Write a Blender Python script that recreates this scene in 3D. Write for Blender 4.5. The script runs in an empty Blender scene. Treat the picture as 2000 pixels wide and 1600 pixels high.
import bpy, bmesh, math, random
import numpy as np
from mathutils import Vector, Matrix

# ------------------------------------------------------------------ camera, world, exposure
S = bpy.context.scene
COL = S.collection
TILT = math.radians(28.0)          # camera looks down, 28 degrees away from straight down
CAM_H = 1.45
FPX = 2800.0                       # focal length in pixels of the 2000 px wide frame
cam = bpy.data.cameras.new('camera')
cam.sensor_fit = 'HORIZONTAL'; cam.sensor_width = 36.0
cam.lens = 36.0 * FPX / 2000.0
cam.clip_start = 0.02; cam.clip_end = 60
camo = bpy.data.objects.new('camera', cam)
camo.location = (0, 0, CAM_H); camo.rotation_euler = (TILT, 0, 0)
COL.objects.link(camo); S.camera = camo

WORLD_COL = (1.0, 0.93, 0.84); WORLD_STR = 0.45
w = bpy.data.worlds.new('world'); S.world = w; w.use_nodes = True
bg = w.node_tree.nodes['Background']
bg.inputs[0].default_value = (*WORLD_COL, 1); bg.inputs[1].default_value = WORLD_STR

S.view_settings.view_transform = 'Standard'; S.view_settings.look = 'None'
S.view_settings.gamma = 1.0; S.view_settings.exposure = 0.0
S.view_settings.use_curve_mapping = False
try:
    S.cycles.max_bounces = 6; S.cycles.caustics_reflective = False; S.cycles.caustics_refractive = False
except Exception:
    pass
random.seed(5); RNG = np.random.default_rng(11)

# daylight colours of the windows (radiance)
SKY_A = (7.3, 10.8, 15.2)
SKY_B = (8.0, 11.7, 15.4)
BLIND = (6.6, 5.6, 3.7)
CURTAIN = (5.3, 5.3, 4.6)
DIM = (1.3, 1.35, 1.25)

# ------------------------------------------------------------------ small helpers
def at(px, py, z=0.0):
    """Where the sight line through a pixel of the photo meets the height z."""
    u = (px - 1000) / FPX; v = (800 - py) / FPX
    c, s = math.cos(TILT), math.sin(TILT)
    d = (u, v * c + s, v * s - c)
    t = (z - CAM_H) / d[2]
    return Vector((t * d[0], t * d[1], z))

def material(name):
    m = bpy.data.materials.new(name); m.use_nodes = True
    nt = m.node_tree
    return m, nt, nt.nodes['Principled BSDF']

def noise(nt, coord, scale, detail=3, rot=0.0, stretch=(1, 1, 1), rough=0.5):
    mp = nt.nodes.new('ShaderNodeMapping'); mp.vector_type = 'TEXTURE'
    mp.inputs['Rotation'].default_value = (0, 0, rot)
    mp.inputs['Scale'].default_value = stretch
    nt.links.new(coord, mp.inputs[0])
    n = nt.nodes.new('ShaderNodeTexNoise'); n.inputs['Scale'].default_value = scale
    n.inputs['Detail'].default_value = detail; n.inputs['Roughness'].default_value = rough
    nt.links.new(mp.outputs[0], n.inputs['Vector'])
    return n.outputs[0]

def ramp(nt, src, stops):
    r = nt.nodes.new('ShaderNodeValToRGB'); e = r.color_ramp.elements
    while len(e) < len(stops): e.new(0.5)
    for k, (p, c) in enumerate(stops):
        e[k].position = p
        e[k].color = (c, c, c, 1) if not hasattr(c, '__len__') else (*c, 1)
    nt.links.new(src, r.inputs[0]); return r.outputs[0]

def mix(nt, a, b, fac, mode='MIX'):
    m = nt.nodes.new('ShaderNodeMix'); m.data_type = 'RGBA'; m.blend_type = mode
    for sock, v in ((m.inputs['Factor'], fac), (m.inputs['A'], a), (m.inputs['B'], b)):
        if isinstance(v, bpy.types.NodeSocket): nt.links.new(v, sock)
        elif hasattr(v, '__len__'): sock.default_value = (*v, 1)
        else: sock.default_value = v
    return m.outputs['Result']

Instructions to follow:
Print again each line of the listing above, exactly as it appears.

Full answer:
Write a Blender Python script that recreates this scene in 3D. Write for Blender 4.5. The script runs in an empty Blender scene. Treat the picture as 2000 pixels wide and 1600 pixels high.
import bpy, bmesh, math, random
import numpy as np
from mathutils import Vector, Matrix

# ------------------------------------------------------------------ camera, world, exposure
S = bpy.context.scene
COL = S.collection
TILT = math.radians(28.0)          # camera looks down, 28 degrees away from straight down
CAM_H = 1.45
FPX = 2800.0                       # focal length in pixels of the 2000 px wide frame
cam = bpy.data.cameras.new('camera')
cam.sensor_fit = 'HORIZONTAL'; cam.sensor_width = 36.0
cam.lens = 36.0 * FPX / 2000.0
cam.clip_start = 0.02; cam.clip_end = 60
camo = bpy.data.objects.new('camera', cam)
camo.location = (0, 0, CAM_H); camo.rotation_euler = (TILT, 0, 0)
COL.objects.link(camo); S.camera = camo

WORLD_COL = (1.0, 0.93, 0.84); WORLD_STR = 0.45
w = bpy.data.worlds.new('world'); S.world = w; w.use_nodes = True
bg = w.node_tree.nodes['Background']
bg.inputs[0].default_value = (*WORLD_COL, 1); bg.inputs[1].default_value = WORLD_STR

S.view_settings.view_transform = 'Standard'; S.view_settings.look = 'None'
S.view_settings.gamma = 1.0; S.view_settings.exposure = 0.0
S.view_settings.use_curve_mapping = False
try:
    S.cycles.max_bounces = 6; S.cycles.caustics_reflective = False; S.cycles.caustics_refractive = False
except Exception:
    pass
random.seed(5); RNG = np.random.default_rng(11)

# daylight colours of the windows (radiance)
SKY_A = (7.3, 10.8, 15.2)
SKY_B = (8.0, 11.7, 15.4)
BLIND = (6.6, 5.6, 3.7)
CURTAIN = (5.3, 5.3, 4.6)
DIM = (1.3, 1.35, 1.25)

# ------------------------------------------------------------------ small helpers
def at(px, py, z=0.0):
    """Where the sight line through a pixel of the photo meets the height z."""
    u = (px - 1000) / FPX; v = (800 - py) / FPX
    c, s = math.cos(TILT), math.sin(TILT)
    d = (u, v * c + s, v * s - c)
    t = (z - CAM_H) / d[2]
    return Vector((t * d[0], t * d[1], z))

def material(name):
    m = bpy.data.materials.new(name); m.use_nodes = True
    nt = m.node_tree
    return m, nt, nt.nodes['Principled BSDF']

def noise(nt, coord, scale, detail=3, rot=0.0, stretch=(1, 1, 1), rough=0.5):
    mp = nt.nodes.new('ShaderNodeMapping'); mp.vector_type = 'TEXTURE'
    mp.inputs['Rotation'].default_value = (0, 0, rot)
    mp.inputs['Scale'].default_value = stretch
    nt.links.new(coord, mp.inputs[0])
    n = nt.nodes.new('ShaderNodeTexNoise'); n.inputs['Scale'].default_value = scale
    n.inputs['Detail'].default_value = detail; n.inputs['Roughness'].default_value = rough
    nt.links.new(mp.outputs[0], n.inputs['Vector'])
    return n.outputs[0]

def ramp(nt, src, stops):
    r = nt.nodes.new('ShaderNodeValToRGB'); e = r.color_ramp.elements
    while len(e) < len(stops): e.new(0.5)
    for k, (p, c) in enumerate(stops):
        e[k].position = p
        e[k].color = (c, c, c, 1) if not hasattr(c, '__len__') else (*c, 1)
    nt.links.new(src, r.inputs[0]); return r.outputs[0]

def mix(nt, a, b, fac, mode='MIX'):
    m = nt.nodes.new('ShaderNodeMix'); m.data_type = 'RGBA'; m.blend_type = mode
    for sock, v in ((m.inputs['Factor'], fac), (m.inputs['A'], a), (m.inputs['B'], b)):
        if isinstance(v, bpy.types.NodeSocket): nt.links.new(v, sock)
        elif hasattr(v, '__len__'): sock.default_value = (*v, 1)
        else: sock.default_value = v
    return m.outputs['Result']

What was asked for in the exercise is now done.